Introduction: Geothermal energy is thermal energy generated and stored in the Earth. Thermal energy is the energy that determines the temperature of matter. The geothermal energy of the Earth's crust originates from the original formation of the planet (20%) and from radioactive decay of minerals (80%).The geothermal gradient, which is the difference in temperature between the core of the planet and its surface, drives a continuous conduction of thermal energy in the form of heat from the core to the surface. Earth's internal heat is thermal energy generated from radioactive decay and continual heat loss from Earth's formation. Temperatures at the core–mantle boundary may reach over 4000 °C (7,200 °F). The high temperature and pressure in Earth's interior cause some rock to melt and solid mantle to behave plastically, resulting in portions of mantle convicting upward since it is lighter than the surrounding rock. Rock and water is heated in the crust, sometimes up to 370 °C (700 °F). In Nuclear Reactor the leakage in form of radiations becomes highly dangerous to the lives of living beings. The radiations from the nuclear reactor are always under serious consideration due to fatal and miserable results to human race.

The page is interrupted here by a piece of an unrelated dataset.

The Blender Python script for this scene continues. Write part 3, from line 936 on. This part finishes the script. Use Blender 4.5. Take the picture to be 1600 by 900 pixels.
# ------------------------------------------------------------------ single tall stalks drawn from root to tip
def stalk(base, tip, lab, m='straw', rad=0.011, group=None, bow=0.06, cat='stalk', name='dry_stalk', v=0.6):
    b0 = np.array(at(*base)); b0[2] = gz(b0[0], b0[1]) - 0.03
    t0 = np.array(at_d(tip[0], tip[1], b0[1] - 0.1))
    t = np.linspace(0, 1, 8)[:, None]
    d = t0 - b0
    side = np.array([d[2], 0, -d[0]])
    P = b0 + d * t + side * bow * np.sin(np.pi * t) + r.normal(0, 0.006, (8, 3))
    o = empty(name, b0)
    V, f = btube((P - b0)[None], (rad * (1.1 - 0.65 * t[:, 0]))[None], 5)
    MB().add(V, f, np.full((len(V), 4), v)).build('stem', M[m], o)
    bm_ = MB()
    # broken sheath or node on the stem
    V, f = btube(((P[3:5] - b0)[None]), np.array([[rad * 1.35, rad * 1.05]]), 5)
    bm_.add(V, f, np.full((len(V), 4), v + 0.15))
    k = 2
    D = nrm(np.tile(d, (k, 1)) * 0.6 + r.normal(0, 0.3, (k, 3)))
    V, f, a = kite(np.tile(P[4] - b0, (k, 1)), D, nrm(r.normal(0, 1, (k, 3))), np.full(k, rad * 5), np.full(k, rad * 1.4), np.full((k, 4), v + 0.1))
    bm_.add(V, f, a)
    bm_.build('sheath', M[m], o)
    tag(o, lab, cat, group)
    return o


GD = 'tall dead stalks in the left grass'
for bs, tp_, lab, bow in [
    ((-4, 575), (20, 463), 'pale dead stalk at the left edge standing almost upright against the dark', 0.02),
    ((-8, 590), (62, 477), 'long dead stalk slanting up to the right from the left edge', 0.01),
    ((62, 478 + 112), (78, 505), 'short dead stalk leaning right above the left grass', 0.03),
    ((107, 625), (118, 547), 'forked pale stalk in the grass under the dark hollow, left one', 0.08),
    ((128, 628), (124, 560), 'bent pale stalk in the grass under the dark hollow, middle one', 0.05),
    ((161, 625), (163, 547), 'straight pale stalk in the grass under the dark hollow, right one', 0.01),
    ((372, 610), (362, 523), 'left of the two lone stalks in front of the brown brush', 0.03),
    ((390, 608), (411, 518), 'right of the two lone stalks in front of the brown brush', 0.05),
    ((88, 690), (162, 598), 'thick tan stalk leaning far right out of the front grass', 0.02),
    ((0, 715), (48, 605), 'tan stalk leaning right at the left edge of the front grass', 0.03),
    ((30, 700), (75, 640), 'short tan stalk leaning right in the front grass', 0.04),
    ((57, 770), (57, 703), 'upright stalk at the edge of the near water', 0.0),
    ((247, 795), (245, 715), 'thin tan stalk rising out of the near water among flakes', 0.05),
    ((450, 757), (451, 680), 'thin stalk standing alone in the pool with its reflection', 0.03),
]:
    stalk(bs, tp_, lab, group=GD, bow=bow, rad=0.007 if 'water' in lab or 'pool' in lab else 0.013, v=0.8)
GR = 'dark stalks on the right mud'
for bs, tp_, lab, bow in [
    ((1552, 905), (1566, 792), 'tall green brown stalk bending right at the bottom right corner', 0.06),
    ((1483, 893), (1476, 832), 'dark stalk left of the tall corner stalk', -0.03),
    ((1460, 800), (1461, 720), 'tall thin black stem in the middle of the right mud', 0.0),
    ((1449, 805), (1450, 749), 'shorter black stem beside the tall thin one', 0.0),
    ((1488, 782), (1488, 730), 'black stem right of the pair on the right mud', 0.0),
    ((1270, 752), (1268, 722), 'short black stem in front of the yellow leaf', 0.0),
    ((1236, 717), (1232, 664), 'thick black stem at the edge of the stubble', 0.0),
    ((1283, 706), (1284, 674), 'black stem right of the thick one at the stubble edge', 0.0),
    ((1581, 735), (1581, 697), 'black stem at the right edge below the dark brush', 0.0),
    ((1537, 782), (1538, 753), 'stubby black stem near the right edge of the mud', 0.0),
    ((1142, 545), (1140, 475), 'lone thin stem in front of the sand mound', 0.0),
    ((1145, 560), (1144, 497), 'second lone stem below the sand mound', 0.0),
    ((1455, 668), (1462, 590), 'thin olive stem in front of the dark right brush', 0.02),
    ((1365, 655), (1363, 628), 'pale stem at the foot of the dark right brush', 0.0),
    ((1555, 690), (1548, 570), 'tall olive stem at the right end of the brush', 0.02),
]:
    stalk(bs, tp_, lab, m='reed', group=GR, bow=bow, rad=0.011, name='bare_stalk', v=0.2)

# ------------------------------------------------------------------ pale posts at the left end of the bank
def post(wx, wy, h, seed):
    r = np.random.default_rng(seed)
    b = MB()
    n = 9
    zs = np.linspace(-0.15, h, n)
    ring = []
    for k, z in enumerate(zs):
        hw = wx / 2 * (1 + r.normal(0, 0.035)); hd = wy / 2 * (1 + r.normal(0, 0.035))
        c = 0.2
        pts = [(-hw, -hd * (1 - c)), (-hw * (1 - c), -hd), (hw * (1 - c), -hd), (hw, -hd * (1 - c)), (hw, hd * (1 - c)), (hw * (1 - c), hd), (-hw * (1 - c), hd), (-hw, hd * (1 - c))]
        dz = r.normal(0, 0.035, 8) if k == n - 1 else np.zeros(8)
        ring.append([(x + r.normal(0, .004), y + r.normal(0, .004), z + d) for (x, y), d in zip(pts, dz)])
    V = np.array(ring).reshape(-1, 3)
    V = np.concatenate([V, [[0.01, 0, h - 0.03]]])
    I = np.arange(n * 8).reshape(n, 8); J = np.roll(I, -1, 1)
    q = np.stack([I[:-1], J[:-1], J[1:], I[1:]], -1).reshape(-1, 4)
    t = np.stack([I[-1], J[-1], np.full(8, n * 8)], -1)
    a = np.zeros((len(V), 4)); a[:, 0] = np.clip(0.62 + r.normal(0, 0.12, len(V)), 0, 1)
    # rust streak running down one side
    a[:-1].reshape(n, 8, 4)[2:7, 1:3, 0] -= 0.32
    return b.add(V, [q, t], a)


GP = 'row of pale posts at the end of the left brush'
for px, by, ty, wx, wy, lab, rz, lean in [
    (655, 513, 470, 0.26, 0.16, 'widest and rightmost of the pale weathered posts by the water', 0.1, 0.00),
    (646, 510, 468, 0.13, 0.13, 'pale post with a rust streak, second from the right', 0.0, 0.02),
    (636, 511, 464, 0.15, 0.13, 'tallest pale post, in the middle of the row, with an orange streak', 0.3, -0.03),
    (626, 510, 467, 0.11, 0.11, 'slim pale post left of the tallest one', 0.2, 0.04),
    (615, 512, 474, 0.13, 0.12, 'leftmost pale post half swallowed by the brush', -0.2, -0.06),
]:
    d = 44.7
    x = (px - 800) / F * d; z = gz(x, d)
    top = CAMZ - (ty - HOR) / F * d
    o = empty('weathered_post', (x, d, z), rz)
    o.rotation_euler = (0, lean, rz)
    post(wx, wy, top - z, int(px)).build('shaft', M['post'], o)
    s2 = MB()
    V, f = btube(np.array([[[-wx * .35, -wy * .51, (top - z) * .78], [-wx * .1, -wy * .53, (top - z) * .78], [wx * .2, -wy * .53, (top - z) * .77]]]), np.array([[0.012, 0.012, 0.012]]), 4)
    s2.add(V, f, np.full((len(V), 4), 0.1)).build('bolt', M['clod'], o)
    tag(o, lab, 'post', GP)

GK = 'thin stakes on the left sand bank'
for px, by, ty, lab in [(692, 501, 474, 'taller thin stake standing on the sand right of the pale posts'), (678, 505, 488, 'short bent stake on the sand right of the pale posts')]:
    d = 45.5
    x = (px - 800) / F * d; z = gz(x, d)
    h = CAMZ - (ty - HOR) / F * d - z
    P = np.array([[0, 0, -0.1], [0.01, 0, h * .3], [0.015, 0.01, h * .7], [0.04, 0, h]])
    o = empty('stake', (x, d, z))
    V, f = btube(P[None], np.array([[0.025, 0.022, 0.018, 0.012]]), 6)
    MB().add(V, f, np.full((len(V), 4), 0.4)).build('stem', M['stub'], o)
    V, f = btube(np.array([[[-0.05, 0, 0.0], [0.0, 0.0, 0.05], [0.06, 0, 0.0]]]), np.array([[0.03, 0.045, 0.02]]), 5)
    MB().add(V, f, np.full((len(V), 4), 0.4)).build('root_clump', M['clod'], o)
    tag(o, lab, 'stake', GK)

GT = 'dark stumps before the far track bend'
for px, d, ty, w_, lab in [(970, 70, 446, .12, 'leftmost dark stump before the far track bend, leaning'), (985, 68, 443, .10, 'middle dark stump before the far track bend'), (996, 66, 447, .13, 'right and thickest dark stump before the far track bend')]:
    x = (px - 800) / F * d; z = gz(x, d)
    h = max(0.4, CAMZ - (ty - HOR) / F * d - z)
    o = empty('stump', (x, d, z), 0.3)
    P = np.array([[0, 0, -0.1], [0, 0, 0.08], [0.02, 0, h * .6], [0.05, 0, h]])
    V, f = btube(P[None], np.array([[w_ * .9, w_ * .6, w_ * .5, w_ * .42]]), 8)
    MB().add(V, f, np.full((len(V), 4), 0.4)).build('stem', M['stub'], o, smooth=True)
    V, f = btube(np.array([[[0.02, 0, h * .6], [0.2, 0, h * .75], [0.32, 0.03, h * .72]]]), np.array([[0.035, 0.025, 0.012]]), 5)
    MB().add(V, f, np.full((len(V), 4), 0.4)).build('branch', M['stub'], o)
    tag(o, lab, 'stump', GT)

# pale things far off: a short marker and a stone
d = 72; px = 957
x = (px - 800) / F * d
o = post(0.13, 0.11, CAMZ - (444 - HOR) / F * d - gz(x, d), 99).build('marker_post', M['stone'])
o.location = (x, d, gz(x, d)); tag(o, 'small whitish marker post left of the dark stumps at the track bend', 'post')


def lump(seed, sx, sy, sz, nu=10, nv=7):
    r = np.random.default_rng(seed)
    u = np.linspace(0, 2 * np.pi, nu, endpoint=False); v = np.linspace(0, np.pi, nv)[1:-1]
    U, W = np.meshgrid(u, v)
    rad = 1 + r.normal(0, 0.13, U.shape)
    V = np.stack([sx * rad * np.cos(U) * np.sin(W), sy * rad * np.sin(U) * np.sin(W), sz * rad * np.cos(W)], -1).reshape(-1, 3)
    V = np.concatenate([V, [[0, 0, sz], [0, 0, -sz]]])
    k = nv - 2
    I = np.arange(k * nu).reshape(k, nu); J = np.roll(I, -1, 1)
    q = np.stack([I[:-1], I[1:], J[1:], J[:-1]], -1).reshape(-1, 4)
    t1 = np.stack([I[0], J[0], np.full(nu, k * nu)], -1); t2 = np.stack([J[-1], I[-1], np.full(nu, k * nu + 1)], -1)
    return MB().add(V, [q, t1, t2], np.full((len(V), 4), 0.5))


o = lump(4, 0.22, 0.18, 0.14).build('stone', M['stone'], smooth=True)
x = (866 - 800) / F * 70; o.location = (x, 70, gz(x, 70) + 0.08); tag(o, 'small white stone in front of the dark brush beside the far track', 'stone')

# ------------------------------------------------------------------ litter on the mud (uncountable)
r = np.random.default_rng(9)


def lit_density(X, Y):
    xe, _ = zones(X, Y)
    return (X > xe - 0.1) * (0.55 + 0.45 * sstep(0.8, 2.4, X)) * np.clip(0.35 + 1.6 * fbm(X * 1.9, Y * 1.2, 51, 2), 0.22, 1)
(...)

Every precautions and extra care is taken to avoid any miss-happening due to radiations. But still due carelessness or due to failure of some equipment in Nuclear Reactors there occur leakage of radiations causing a major casualty. In the present paper we have taken two-dissimilar warm standby system with failure due to extremely high radiations. The unit fails due to extremely high radiations. When there are radiations of extremely high magnitude the working of unit stops automatically to avoid excessive damage of the units and when the unit comes in no normal position the repair of the units starts immediately. The failure time distribution is taken as exponential and repair time distribution as general. Using Markov regenerative point technique we have calculated different reliability characteristics such as MTSF, reliability of the system, availability analysis in steady state, busy period analysis of the system under repair, expected number of visits by the repairman in the long run and profit-function. Special case by taking failure and repair as exponential have been derived and graphs are drawn.